As reported in our last issue, Stony Brook University is planning to implement a new academic calendar next fall that schedules classes on religious holidays that have traditionally been days off, an earlier spring break and, possibly, days off for studying before finals week.  As the debate over the changes to the calendar continues, students, faculty and religious leaders on campus have reacted.

Specific religious holidays that will be affected include Rosh Hashanah, Yom Kippur and the Easter holidays. Vice Provost Charles Robbins maintains that students can ask to be excused in regards to their faith. He said the calendar is not meant to discourage people’s beliefs, but to organize scheduling, promote equal respect for all students and increase learning efficiency.

“The goal of the committee is to present an academic calendar that is consistent from year to year, provides equal respect to all faiths in our diverse campus community and maximizes classroom instruction for students in an efficient and effective manner,” said Robbins in an email. “Students will not be penalized for observing religious holidays and there will be no exams or assignments due on those dates.”

According to President Mark Maloof of the Undergraduate Student Government, students will have off Monday and Tuesday of Labor Day week and the Wednesday, Thursday and Friday before Thanksgiving weekend. Spring break will be held earlier and traditional reading days, in which students will have no class so that they can study for finals, might be incorporated, in spite of early proposals under which they were eliminated.

“There seems to be a miscommunication by the administration whenever changes are made,” Maloof said.

Students, faculty and religious leaders are divided on the issue. Those against the new calendar said it discourages religion, and that student input was not considered when it was first proposed.

“I really feel they should have given students the opportunity to discuss it with them,” said Protestant Reverend Brenda D. Ford. “It allows people to have their voice be heard, and the student voice is apparently missing here.”

Sociology professor Norman Goodman, who practices Judaism, said the administration was wrong for not including student and faculty opinion when the proposal was first drawn up, and that people’s religious beliefs are more important than an organized calendar.

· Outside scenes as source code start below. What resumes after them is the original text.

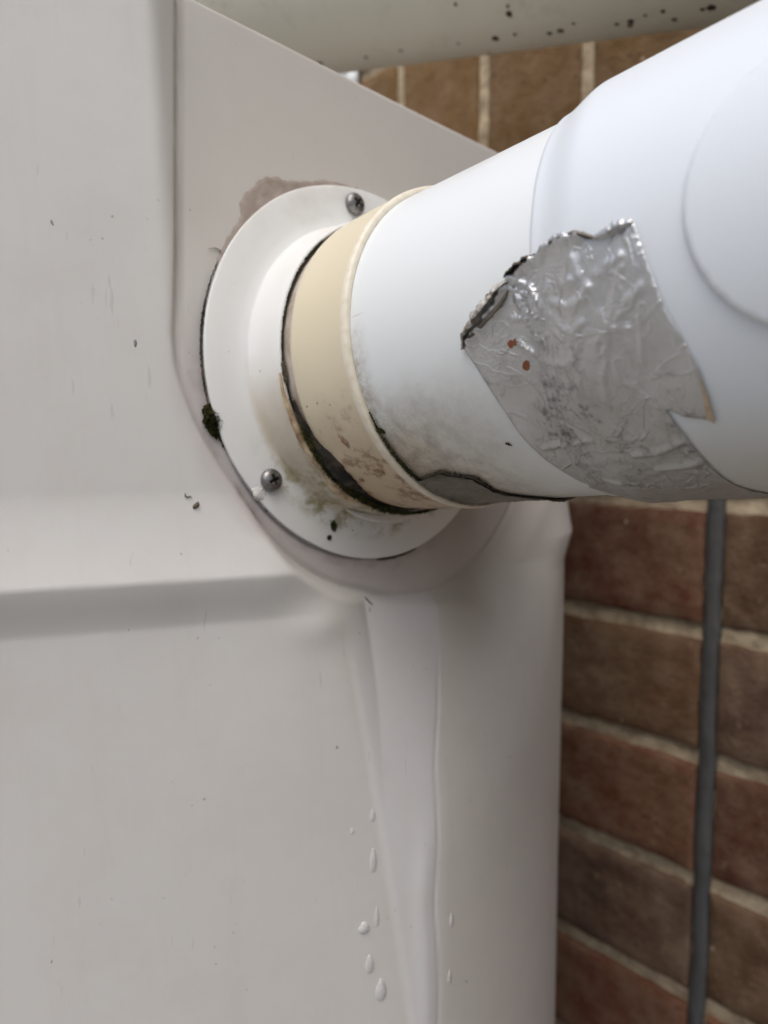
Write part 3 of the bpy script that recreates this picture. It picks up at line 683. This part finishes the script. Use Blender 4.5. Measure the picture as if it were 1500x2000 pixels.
tubeline('grimy_edge', arcpts(e0 + .02, e1 + .9, PR + .0004, .0560, 26), .0007, GRIME, scrap, AXM, 1.0, seed=5)

# ------------------------------------------------------------------ moss and debris
def tuft(name, label, cat, M, lx, ly, n, h, mat, group=None, seed=1):
    """a cushion of many tiny shoots inside an ellipse, one mesh"""
    rnd = random.Random(seed); bm = bmesh.new()
    for i in range(n):
        r = math.sqrt(rnd.random()); th = rnd.uniform(0, 2 * math.pi); x = r * math.cos(th) * lx; y = r * math.sin(th) * ly
        x *= 1 + .3 * nz(y * 600, seed); hh = h * (1 - .7 * r * r) * rnd.uniform(.5, 1.1)
        b = rnd.uniform(.00012, .00028); ax = rnd.uniform(0, 6.28); tx, ty = rnd.gauss(0, .0004), rnd.gauss(0, .0004)
        base = [bm.verts.new((x + b * math.cos(ax + k * 2.094), y + b * math.sin(ax + k * 2.094), -.0002)) for k in range(3)]
        mid = [bm.verts.new((x + tx * .5 + 1.3 * b * math.cos(ax + .5 + k * 2.094), y + ty * .5 + 1.3 * b * math.sin(ax + .5 + k * 2.094), hh * .6)) for k in range(3)]
        tip = bm.verts.new((x + tx, y + ty, hh))
        for k in range(3):
            bm.faces.new((base[k], base[(k + 1) % 3], mid[(k + 1) % 3], mid[k])); bm.faces.new((mid[k], mid[(k + 1) % 3], tip))
    o = bm_obj(name, bm, mat, M, None, False); return tag(o, label, cat, group)
def frame(P, n, up=T, rot=0):
    z = n.normalized(); y = (up - z * up.dot(z)).normalized(); x = y.cross(z)
    M = Matrix(((x.x, y.x, z.x, P.x), (x.y, y.y, z.y, P.y), (x.z, y.z, z.z, P.z), (0, 0, 0, 1))); return M @ Matrix.Rotation(rot, 4, 'Z')
def on_body(x, y, rot=0, lift=0.0):
    p, n = body_at(x, y); nw = (PADM.to_3x3() @ n).normalized(); return frame(PADM @ p + nw * lift, nw, Vector((0, 0, 1)), rot)
def on_plate(x, y, rot=0, a=.0003):
    d = ray(x, y); k = (CF + N * a - CAM).dot(N) / d.dot(N); return frame(CAM + d * k, N, T, rot)
def on_pipe(x, y, rot=0, lift=0):
    a, th = pipe_uv(x, y); P = AXM @ Vector(pipe_pt(a, th, lift)); n = AXM.to_3x3() @ Vector((math.cos(th), math.sin(th), 0)); return frame(P, n, N, rot)
tuft('moss_tuft', 'dark green moss tuft at the lower left edge of the flange', 'moss', on_body(415, 822, .30, .0004), .0034, .0062, 1200, .0032, MOSS, seed=1)
tuft('moss_tuft', 'small bright green moss clump on the bottom of the white flange', 'moss', on_plate(651, 1026, .2), .0015, .0022, 160, .0014, MOSS, seed=2)
tuft('moss_tuft', 'tiny green moss speck just below the moss clump on the flange', 'moss', on_plate(643, 1050, 0), .0009, .0009, 60, .0008, MOSS, seed=3)
tuft('moss_tuft', 'narrow moss growth in the seam between cream collar and white pipe', 'moss', on_pipe(737, 838, -.5), .0009, .0030, 240, .0012, MOSS, seed=4)
tuft('moss_tuft', 'mossy lump sitting in the grimy groove beside the cream collar', 'moss', frame(AXM @ Vector((.0562 * math.cos(D(222)), .0562 * math.sin(D(222)), .0195)), (AXM.to_3x3() @ Vector((math.cos(D(222)), math.sin(D(222)), .8))).normalized(), N, 0), .0034, .0030, 420, .0016, MOSS, seed=5)
tuft('moss_tuft', 'thin brown-green moss at the left side of the collar groove', 'moss', frame(AXM @ Vector((.0560 * math.cos(D(186)), .0560 * math.sin(D(186)), .0180)), (AXM.to_3x3() @ Vector((math.cos(D(186)), math.sin(D(186)), .5))).normalized(), T, 0), .0008, .0040, 220, .0009, DEB, seed=6)
tuft('moss_tuft', 'short dark moss strip below the tuft along the flange edge', 'moss', on_body(440, 868, .55), .0011, .0045, 220, .0013, MOSS, seed=7)
def arc_moss(label, d0, d1, r0, a0, wr, wa, n, hgt, mat, seed):
    rnd = random.Random(seed); bm = bmesh.new()
    for i in range(n):
        u = rnd.random(); th = D(d0 + (d1 - d0) * u); env = math.sin(math.pi * u) ** .6 * (.55 + .6 * abs(nz(u * 9, seed)))
        a = a0 + rnd.gauss(0, .45) * wa * env; r = r0 + rnd.uniform(0, 1) * wr * env
        c = Vector((r * math.cos(th), r * math.sin(th), a)); nrm = Vector((math.cos(th) + rnd.gauss(0, .4), math.sin(th) + rnd.gauss(0, .4), rnd.gauss(.3, .5))).normalized()
        t1 = nrm.orthogonal().normalized(); t2 = nrm.cross(t1); b = rnd.uniform(.00015, .00035); hh = hgt * rnd.uniform(.4, 1.1)
        ba = [bm.verts.new(c + (t1 * math.cos(k * 2.094) + t2 * math.sin(k * 2.094)) * b) for k in range(3)]
        mi = [bm.verts.new(c + nrm * hh * .55 + (t1 * math.cos(.6 + k * 2.094) + t2 * math.sin(.6 + k * 2.094)) * b * 1.2) for k in range(3)]
        tp = bm.verts.new(c + nrm * hh)
        for k in range(3): bm.faces.new((ba[k], ba[(k + 1) % 3], mi[(k + 1) % 3], mi[k])); bm.faces.new((mi[k], mi[(k + 1) % 3], tp))
    return tag(bm_obj('moss_strip', bm, mat, AXM, None, False), label, 'moss')
arc_moss('long black-green moss and muck filling the collar groove from lower left to bottom', 205, 286, .0574, .0210, .0016, .0050, 2600, .0011, MOSS, 41)
arc_moss('crumbly dark moss dotted along the upper left of the collar groove', 128, 200, .0558, .0180, .0004, .0006, 260, .0007, MOSS, 42)
arc_moss('ragged dark growth along the seam where collar meets the underside of the pipe', 206, 262, .0558, .0560, .0004, .0010, 420, .0007, MOSS, 43)
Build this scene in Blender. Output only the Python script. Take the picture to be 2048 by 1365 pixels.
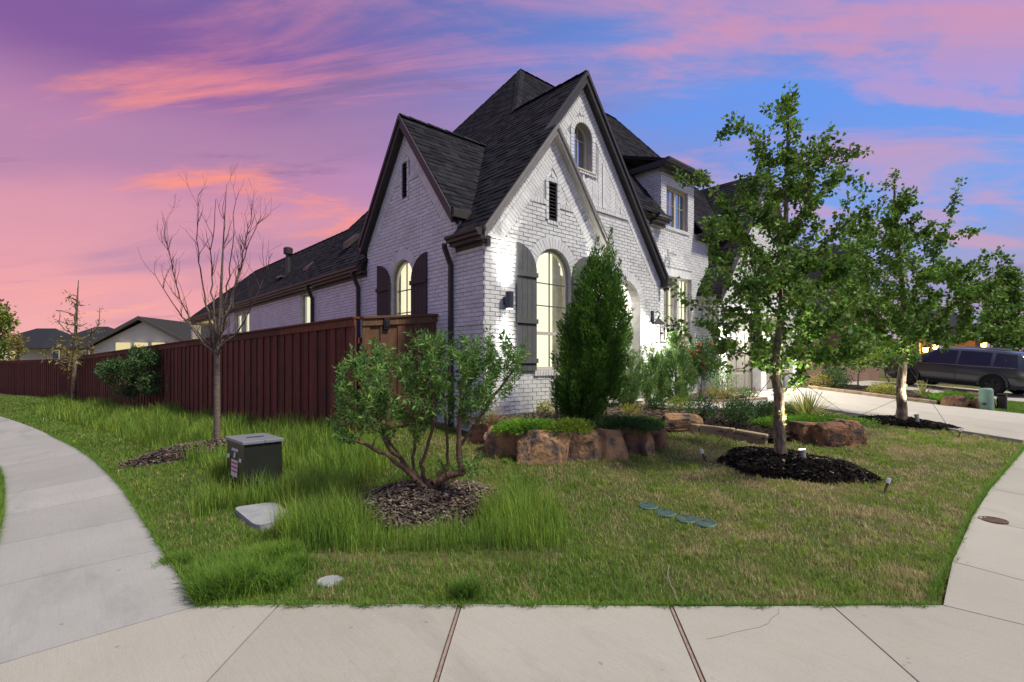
import bpy, bmesh, math, random
import numpy as np
from mathutils import Vector, Matrix
from mathutils.geometry import tessellate_polygon

# ------------------------------------------------------------------ camera, sky, sun, exposure
# World: X runs along the front street, Y along the side street.  All heights below are written
# relative to the lens and lifted together by LIFT at the very end.
LIFT = 1.79
R = math.radians
SC = bpy.context.scene
COL = SC.collection
for o in list(bpy.data.objects):
    bpy.data.objects.remove(o)

VA = R(48.1)                      # viewing direction, measured from +X
CV, SV = math.cos(VA), math.sin(VA)
FPX, HOR = 1029.0, 725.0
cam = bpy.data.cameras.new('camera')
cam.sensor_width = 36.0
cam.lens = 36.0 * FPX / 2048.0
cam.shift_y = (HOR - 682.5) / 2048.0
cam.clip_start = 0.05
cam.clip_end = 2000
cam_o = bpy.data.objects.new('camera', cam)
COL.objects.link(cam_o)
cam_o.rotation_euler = (R(90), 0, VA - R(90))
SC.camera = cam_o

EXPO = 0.9
SUN_EL, SUN_AZ = R(56), R(-64)    # direction towards the sun, azimuth from +X (it stands over the front street)
SC.view_settings.view_transform = 'Standard'
SC.view_settings.look = 'None'
SC.view_settings.gamma = 1.0
SC.view_settings.exposure = EXPO

sun = bpy.data.lights.new('sun', 'SUN')
sun.energy = 2.3
sun.angle = R(8)
sun.color = (1.0, 0.93, 0.78)
sun_o = bpy.data.objects.new('sun', sun)
COL.objects.link(sun_o)
sd = Vector((math.cos(SUN_EL) * math.cos(SUN_AZ), math.cos(SUN_EL) * math.sin(SUN_AZ), math.sin(SUN_EL)))
sun_o.rotation_euler = (-sd).to_track_quat('-Z', 'Y').to_euler()
sun_o.location = (0, -10, 12)

world = bpy.data.worlds.new('World')
SC.world = world
world.use_nodes = True


NX, NY = 2.0, 30.0


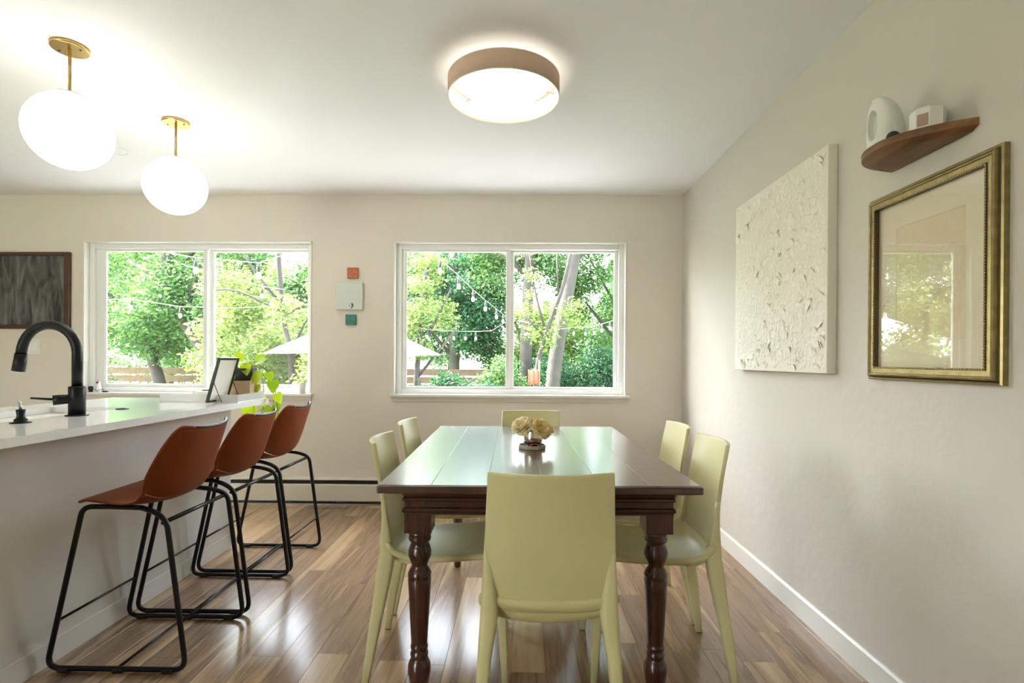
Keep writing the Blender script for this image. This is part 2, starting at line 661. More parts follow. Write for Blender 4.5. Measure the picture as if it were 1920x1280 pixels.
# ------------------------------------------------------------------ room shell
def wall_with_holes(x0, x1, z0, z1, y0, y1, holes):
    """boxes around rectangular holes (x0,x1,z0,z1), sorted by x"""
    m = MB()
    x = x0
    for hx0, hx1, hz0, hz1 in holes:
        m.box(x, hx0, y0, y1, z0, z1)
        if hz0 > z0:
            m.box(hx0, hx1, y0, y1, z0, hz0)
        m.box(hx0, hx1, y0, y1, hz1, z1)
        x = hx1
    m.box(x, x1, y0, y1, z0, z1)
    return m


struct(wall_with_holes(XL, XR, 0, HC, YB, YB + WT, [(*W1, *WZ), (*W2, *WZ)]).build('wall_back', 'wall_paint'))
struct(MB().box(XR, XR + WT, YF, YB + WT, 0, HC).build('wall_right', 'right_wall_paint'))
struct(MB().box(XL - WT, XL, YF, YB + WT, 0, HC).build('wall_left', 'wall_paint'))
struct(wall_with_holes(XL, XR, 0, HC, YF - WT, YF, REAR_FILL).build('wall_rear', 'wall_paint'))
struct(MB().box(XL - WT, XR + WT, YF - WT, YB + WT, HC, HC + 0.15).build('ceiling', 'ceiling_paint'))
struct(MB().box(XL - 0.6, XR + 0.6, YF - 0.6, YB + 0.75, HC + 0.15, HC + 0.30).build('roof', 'far_roof'))

# floor: slab plus separate planks where they can be told apart
PX0, PX1, PY0, PY1 = -1.82, XR, 0.9, YB
fl = MB()
fl.box(XL, XR, YF, PY0, -0.12, 0.0)
fl.box(XL, PX0, PY0, YB, -0.12, 0.0)
fl.box(PX0, XR, PY0, YB, -0.12, -0.006)
floor = struct(fl.build('floor', 'floor_wood'))
PW, PL = 0.128, 1.22
ncol = int(math.ceil((PX1 - PX0) / PW))
plank_cache = {}
for i in range(ncol):
    xa = PX0 + i * PW
    xb = min(xa + PW, PX1)
    off = random.uniform(0, PL)
    ya = PY0 - off
    while ya < PY1:
        y0, y1 = max(ya, PY0), min(ya + PL, PY1)
        ya += PL
        if y1 - y0 < 0.03:
            continue
        key = (round(xb - xa, 3), round(y1 - y0, 3))
        if key not in plank_cache:
            w, l = xb - xa - 0.0008, y1 - y0 - 0.0008
            c = 0.0006
            mb = MB()
            mb.rings([[(-w / 2, -l / 2, -0.007), (w / 2, -l / 2, -0.007), (w / 2, l / 2, -0.007), (-w / 2, l / 2, -0.007)],
                      [(-w / 2, -l / 2, -c), (w / 2, -l / 2, -c), (w / 2, l / 2, -c), (-w / 2, l / 2, -c)],
                      [(-w / 2 + c, -l / 2 + c, 0), (w / 2 - c, -l / 2 + c, 0), (w / 2 - c, l / 2 - c, 0), (-w / 2 + c, l / 2 - c, 0)]], True, False)
            me = mb.mesh('plank')
            me.materials.append(MATS['floor_wood'])
            plank_cache[key] = me
        o = bpy.data.objects.new('plank', plank_cache[key])
        COL.objects.link(o)
        o.parent = floor
        o.location = ((xa + xb) / 2, (y0 + y1) / 2, 0)

# right baseboard with a small bevelled top
bb = MB()
prof = [(XR, 0), (XR - 0.014, 0), (XR - 0.014, 0.092), (XR - 0.007, 0.100), (XR, 0.100)]
bb.rings([[(x, y, z) for x, z in prof] for y in (YF, YB)], True, False)
struct(bb.build('baseboard_right', 'trim_white'))


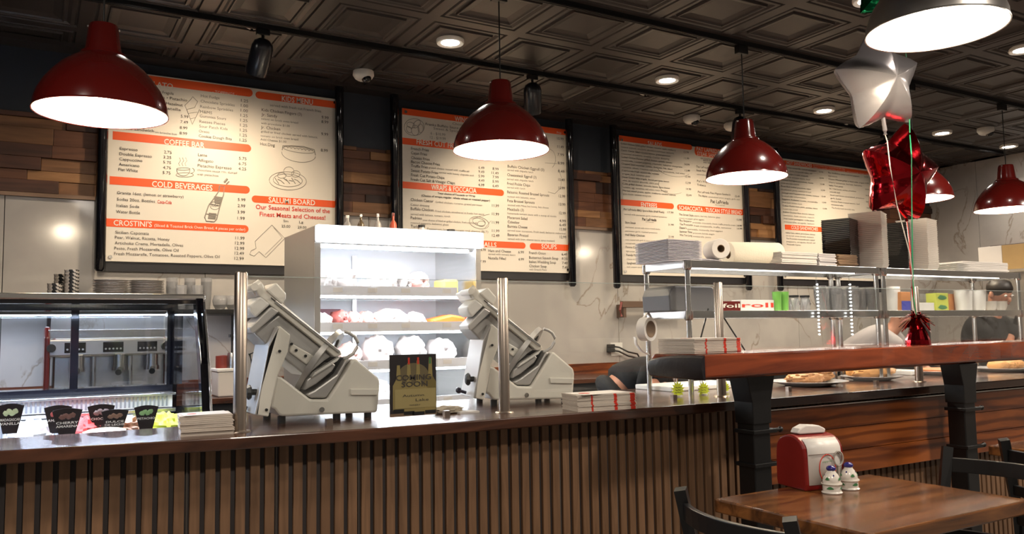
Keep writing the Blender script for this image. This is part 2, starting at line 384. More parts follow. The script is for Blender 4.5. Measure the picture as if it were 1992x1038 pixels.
dome(1917, 257, 'white dome security camera above the far right red pendant')

# ---------------------------------------------------------------- track spots
def spot(px, py, tilt, yaw, label):
    q = Pz(px, py, CEIL-.03); q.y = 5.06; z = CEIL-.034
    t = thing('track_spotlight', label, 'spotlight', (q.x, 5.06, z), 'black track spotlights')
    obj('adapter', MB().box(q.x-.04, q.x+.04, 5.06-.02, 5.06+.02, z-.035, z), M_black, t, bevel=.004)
    obj('stem', MB().cyl((q.x, 5.06, z-.03), (q.x, 5.06, z-.11), .009), M_black, t)
    T = Matrix.Rotation(yaw, 3, 'Z') @ Matrix.Rotation(tilt, 3, 'X')
    c = Vector((q.x, 5.06, z-.10))
    obj('lamp_head', MB().lathe([(.001, .045), (.03, .04), (.055, .022), (.066, -.01), (.068, -.16), (.064, -.185), (.058, -.185), (.056, -.15), (.001, -.15)], c, 24, 0, T), mat('spot_black', (.006, .007, .011), .3, var=.2, coat=.3), t, smooth=True)
    e = c + T @ Vector((0, 0, -.14))
    obj('lamp_lens', MB().lathe([(.001, -.147), (.055, -.147)], c, 20, 0, T), mat('warm_spot_lens', (1, 1, 1), .4, emit=(1, .8, .55), estr=10), t)
    l = light('lamp_light', 'SPOT', c + T @ Vector((0, 0, -.17)), SPOT_W, (1, .80, .56), t, spot_size=2.3, spot_blend=.9, shadow_soft_size=.04)
    l.rotation_euler = T.to_euler()
    return t
spot(523, 42, .62, 0.15, 'black cylinder track spotlight leftmost, above the first menu board')
spot(1065, 130, .62, -.55, 'black cylinder track spotlight right of the second pendant lamp')
spot(1460, 207, .62, -.6, 'black cylinder track spotlight behind the third pendant neck')
spot(1712, 263, .62, -.6, 'black cylinder track spotlight added farthest right to light the fourth board, behind the silver balloon')  # extra spot added to brighten the fourth menu board

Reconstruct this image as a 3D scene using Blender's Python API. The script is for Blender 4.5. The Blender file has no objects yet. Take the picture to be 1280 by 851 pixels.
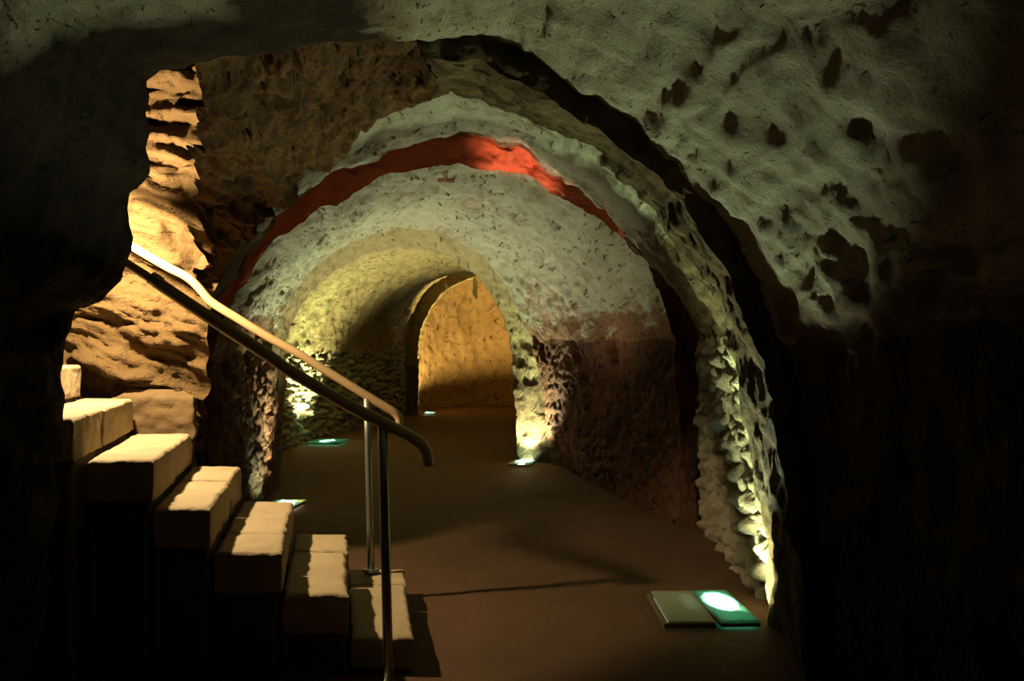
import bpy, bmesh, math, random
import numpy as np
from mathutils import Vector, Matrix

S = bpy.context.scene
C = S.collection
F = 1080.0
CX, HY, EYE = 640.0, 440.0, 1.5

# ------------------------------------------------------------------ helpers
def W(u, v, Y):
    return np.array([(u - CX) / F * Y, Y, EYE - (v - HY) / F * Y])

def _h(i, j, k, s):
    i = i.astype(np.uint32); j = j.astype(np.uint32); k = k.astype(np.uint32)
    h = i * np.uint32(374761393) + j * np.uint32(668265263) + k * np.uint32(2147483647) + np.uint32((s * 974634777 + 12345) & 0xffffffff)
    h = (h ^ (h >> np.uint32(13))) * np.uint32(1274126177)
    h = (h ^ (h >> np.uint32(15))) * np.uint32(2246822519)
    h = h ^ (h >> np.uint32(16))
    return h.astype(np.float64) / 4294967295.0

def vnoise(p, s=0):
    f = np.floor(p); t = p - f; t = t * t * (3 - 2 * t)
    I = f.astype(np.int64)
    r = 0
    for a in (0, 1):
        for b in (0, 1):
            for c in (0, 1):
                w = (t[:, 0] if a else 1 - t[:, 0]) * (t[:, 1] if b else 1 - t[:, 1]) * (t[:, 2] if c else 1 - t[:, 2])
                r = r + w * _h(I[:, 0] + a, I[:, 1] + b, I[:, 2] + c, s)
    return r * 2 - 1

def fbm(p, sc, octv=4, s=0, sx=(1, 1, 1)):
    p = p * (sc * np.array(sx))
    r = 0; a = 1.0
    for o in range(octv):
        r = r + a * vnoise(p + 17.3 * o, s + o)
        p = p * 2.03; a *= 0.5
    return r

def voro(p, sc, s=0, sx=(1, 1, 1), jit=0.9):
    p = p * (sc * np.array(sx))
    I = np.floor(p).astype(np.int64)
    f1 = np.full(len(p), 9.0); f2 = np.full(len(p), 9.0); cid = np.zeros(len(p))
    for a in (-1, 0, 1):
        for b in (-1, 0, 1):
            for c in (-1, 0, 1):
                q = I + np.array([a, b, c])
                r = np.stack([_h(q[:, 0], q[:, 1], q[:, 2], s + 7), _h(q[:, 0], q[:, 1], q[:, 2], s + 8), _h(q[:, 0], q[:, 1], q[:, 2], s + 9)], 1)
                d = np.sqrt((((q + 0.5 + (r - 0.5) * jit) - p) ** 2).sum(1))
                rc = r[:, 0]
                nf2 = np.minimum(f2, np.maximum(f1, d))
                cid = np.where(d < f1, rc, cid)
                f1 = np.minimum(f1, d); f2 = nf2
    return f1, f2, cid

def sstep(a, b, x):
    t = np.clip((x - a) / (b - a), 0, 1)
    return t * t * (3 - 2 * t)

def resample(pts, n, smooth=True):
    pts = np.array(pts, float)
    d = np.r_[0, np.cumsum(np.linalg.norm(np.diff(pts, axis=0), axis=1))]
    t = np.linspace(0, d[-1], n)
    if not smooth or len(pts) < 3:
        return np.stack([np.interp(t, d, pts[:, i]) for i in range(3)], 1)
    m = np.zeros_like(pts)
    m[1:-1] = (pts[2:] - pts[:-2]) / (d[2:] - d[:-2])[:, None]
    m[0] = (pts[1] - pts[0]) / (d[1] - d[0]); m[-1] = (pts[-1] - pts[-2]) / (d[-1] - d[-2])
    k = np.clip(np.searchsorted(d, t, side='right') - 1, 0, len(d) - 2)
    h = (d[k + 1] - d[k])[:, None]; x = ((t - d[k])[:, None]) / h
    return ((2 * x**3 - 3 * x**2 + 1) * pts[k] + (x**3 - 2 * x**2 + x) * h * m[k] + (-2 * x**3 + 3 * x**2) * pts[k + 1] + (x**3 - x**2) * h * m[k + 1])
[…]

“One consensus that everyone shares is that the process [by which] it was done was atrocious,” said Goodman. “Students, as well as faculty and staff, will be hurt when administrators take unilateral action without consulting those groups [on] issues that affect them. Respect for faculty and students and staff should be more important than the goal of efficiency.”

Journalism major Michelle Okma, an atheist, said that students’ beliefs are important and should be respected, even by those who do not agree with them.

“I think it’s harmful to enforce on someone who grew up with these beliefs,” she said. “You have to be respectful of what they believe even if you’re not personally connected to those beliefs.”

Those who support the changes do so on the grounds that they promote equality among all students and their religious beliefs. Although a retraction from earlier calendar amending proposals, many also believe that reading days are important and will be more efficient for students during finals week.

“I absolutely encourage religious holidays being dismissed because reading days are more beneficiary,” said Julienna Magrid, an English and American studies student and a Christian.

Some feel that students should respect the school’s decision because the school is secular and should not follow a religious calendar.

“I feel like in terms of being a state school, [it] makes sense not to have a religious calendar,” said music major Kyle Manley, a Catholic. “It is a problem, but at the same time, I’m not sure if that’s the school’s problem.

“It’s fair because it’s a public school,” said a Muslim student who asked to remain anonymous.

“Obviously, if [students or faculty] wanted to take the days off the school would accommodate their religious commitments.”

The original calendar committee was set to meet in 2015 and was expected to address previously unconsidered Muslim holidays. Chaplain Sanaa Nadim of the Interfaith Center said she was hurt that Muslim holidays were not considered earlier, but that she and the Interfaith Center would continue to work with the administration for the betterment of student life.

“For me, it was disappointing because my dream was, after 23 years of service, that the Muslim holidays would finally be observed on the calendar,” she said. “I believe the administration is well intended. I believe that we should have had, maybe, more conversation. More conversation and more consensuses [incorporating] people who are more involved in religious life on campus.”

The date when the calendar will be finalized is still unknown. In regards to the administration incorporating student input, Maloof said he believes both sides need to discuss how they feel in order to compromise.

“In general, I think there needs to be a chance for both groups to air their observations,” he said, “and then see how we can meet those from opposite ends.”